Is a counterexample considered a rigorous proof that a property is not true?
Solution 1:
The statements that are relevant here are called universal statements (because they involve a universal quantifier). These are the statements of the form "for all foos, statement(foo) is true." Many things you will be asked to prove in mathematics are universal statements, but we are also interested in non-universal statements.
The negation of a universal statement is an existential statement (because it involves an existential quantifier). More precisely, the negation of the universal statement "for all foos, statement(foo) is true" is the existential statement "there exists a foo such that statement(foo) is false."

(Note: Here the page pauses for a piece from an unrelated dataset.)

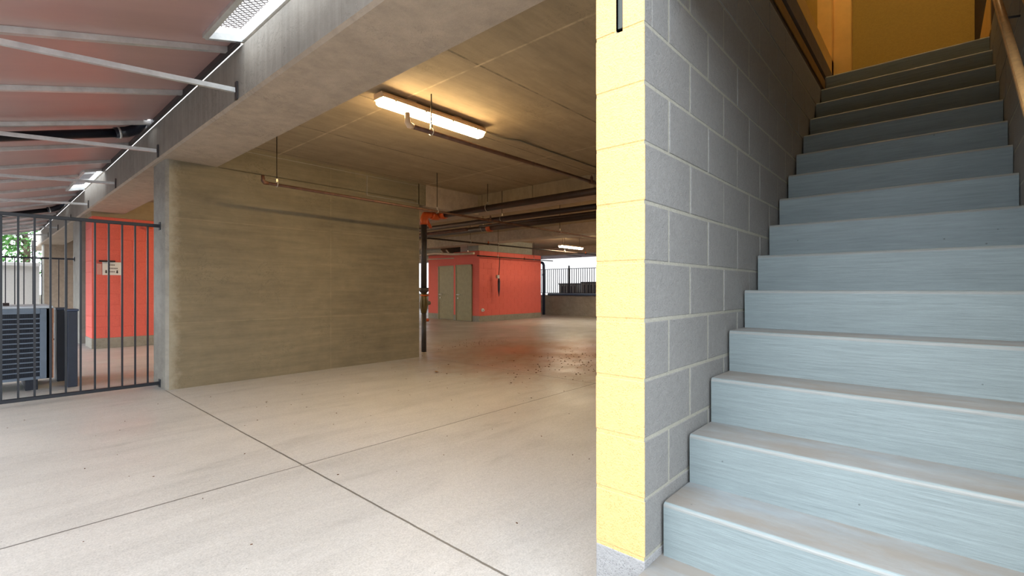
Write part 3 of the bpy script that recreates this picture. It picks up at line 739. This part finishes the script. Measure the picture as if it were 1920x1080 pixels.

Disproving a universal statement means proving its negation, which is an existential statement. To prove an existential statement, it is sufficient to provide a single example. This is more or less what an existential statement means. That is, if I want to prove that there exists a foo such that statement(foo) is false, all I have to do is find one and show it to you.
Solution 2:
Yes, a single counterexample is a rigorous proof that an assertion is false. One can often say more, of course: it might be possible, for instance, to exhibit a whole class of counterexamples, or even to show exactly when the assertion is true and when it’s false. It might be possible to show that if the hypotheses are strengthened slightly, the assertion is true. But all it takes to refute the assertion is one counterexample.
Solution 3:
As an addendum to the other answers, I wanted to point out that theorems of the form
If $P(x)$, then $Q(x)$
are usually implicit universal assertions of the sort “for all $x$, if $P(x)$, then $Q(x)$”.
So, to prove an implication is not a theorem, it suffices to find a counter-example: a single object $x$ for which “if $P(x)$ then $Q(x)$” is not true, which is equivalent to saying that “$P(x)$ is true but $Q(x)$ is false”.
Solution 4:
Generally statements of the form "$2^n-1$ is always a prime" are translated to "$\forall n\in\mathbb N: 2^n-1$ is a prime".
To show that a statement of the form $\forall x\varphi(x)$ is false it is enough to show one counterexample. That is we prove the negation of the statement, which translates to $\exists x\lnot\varphi(x)$. To prove that there is some number with property $\lnot\varphi(x)$ it is enough to exhibit one which does.